En revanche, la manière adaptée pour valoriser cette ressource n’est pas encore trouvée. Si le médiateur ou certains arboriculteurs envisagent une valorisation par la mise en œuvre d’une stratégie collective d’identification-communication de la poire de la Valloire, il n’en demeure pas moins que les arboriculteurs restent fidèles à leurs propres circuits commerciaux. Le changement des pratiques commerciales est une prise de risque que peu d’entre eux peuvent se permettre de prendre.

Les collectivités territoriales sont désormais des acteurs ayant des compétences et des attentes envers l’arboriculture. Elles mobilisent sa dimension identitaire à travers les valeurs positives qu’apportent les fruits et les paysages de vergers, ainsi que son attractivité à travers l’offre de service constituée par les ventes directes. Dans ce sens, elles participent au rapprochement cognitif entre l’arboriculture et les consommateurs locaux, ce qui est favorable aux circuits de proximité. Certaines élaborent également des projets de soutien à l’arboriculture, qui traduisent les attentes sociétales vis-à-vis de la « naturalité », de l’agriculture bio, et des services (dont la vente directe).

Néanmoins, les projets portés par les collectivités territoriales sont très largement sous-réalisés. Le principal facteur explicatif tient au manque de dialogue, compris comme un manque de connaissance et de reconnaissance réciproque entre les acteurs de l’arboriculture et ceux des collectivités territoriales. Si les collectivités territoriales manquent de capacité d’animation sur leurs territoires, et ont parfois du mal à appréhender la filière fruits, c’est la connaissance en termes d’ingénierie territoriale qui fait défaut aux arboriculteurs. Les conditions organisationnelles d’un partenariat entre collectivités territoriales et arboriculteurs ne sont donc pas réunies.

L’intervention d’un acteur médiateur peut combler ce manque. Tel est le cas de la MFR d’Anneyron, acteur reconnu et légitimé grâce à des liens durables et forts avec, à la fois, les arboriculteurs locaux et les collectivités territoriales. Depuis plus de dix ans, ce médiateur poursuit le projet de développer l’arboriculture locale grâce à ses liens au territoire par une succession d’actions : engagement régulier sur le terrain, soutien aux arboriculteurs en termes d’ingénierie territoriale (accès aux financements), organisation d’évènements, etc. Néanmoins, il demeure difficile de mobiliser les professionnels lorsqu’il s’agit de mettre en œuvre concrètement les idées formulées dans les lieux de réflexion.

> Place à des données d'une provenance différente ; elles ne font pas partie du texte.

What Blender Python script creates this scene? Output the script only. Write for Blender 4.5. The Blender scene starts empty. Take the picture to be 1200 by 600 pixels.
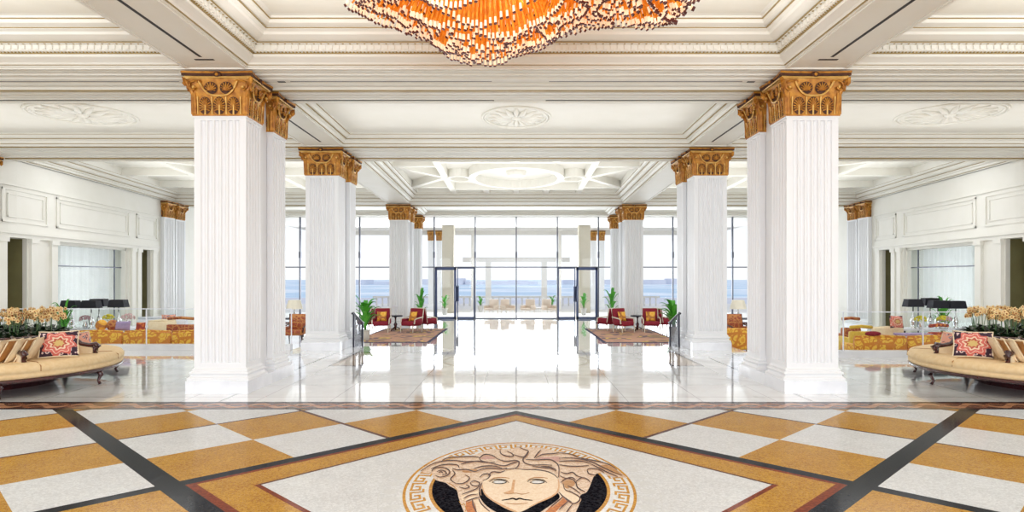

La construction de partenariat entre collectivités territoriales et professionnels arboricoles est donc entravée par plusieurs difficultés. Il s’agit d’abord de la question des échelles de temps des projets, entre le temps long de l’élaboration institutionnelle et le besoin de concret, de tangible, nécessaire pour s’ancrer dans la temporalité de l’action des professionnels. Cela pose ensuite la question des échelles géographiques, entre l’échelle restreinte des projets de territoire, correspondant à celle de la ressource nouvellement formulée, et l’échelle plus vaste de la filière et du bassin de production. L’articulation entre le collectif et l’individuel est également une difficulté. Le collectif, encouragé par le modèle professionnel agricole, est exigé par les collectivités territoriales pour avoir accès aux soutiens publics. S’il permet par exemple de supporter certains investissements, ou de structurer un marché nouveau, la liberté et la souplesse permises par le fonctionnement individuel sont toutefois préférées par de nombreux arboriculteurs. Enfin, la question de l’articulation entre l’existant et le nouveau constitue la dernière difficulté. Par exemple, les projets de valorisation territoriale (comme la poire de la Valloire, la vente directe, etc.) se superposent aux circuits d’expédition existants à l’échelle du bassin de production, sans trouver d’organisation commerciale adaptée à leur propre échelle.

Notes
470.

Et dans le cas d’une démarche visant l’obtention d’un SIQO, les moyens nécessaires sont encore plus importants.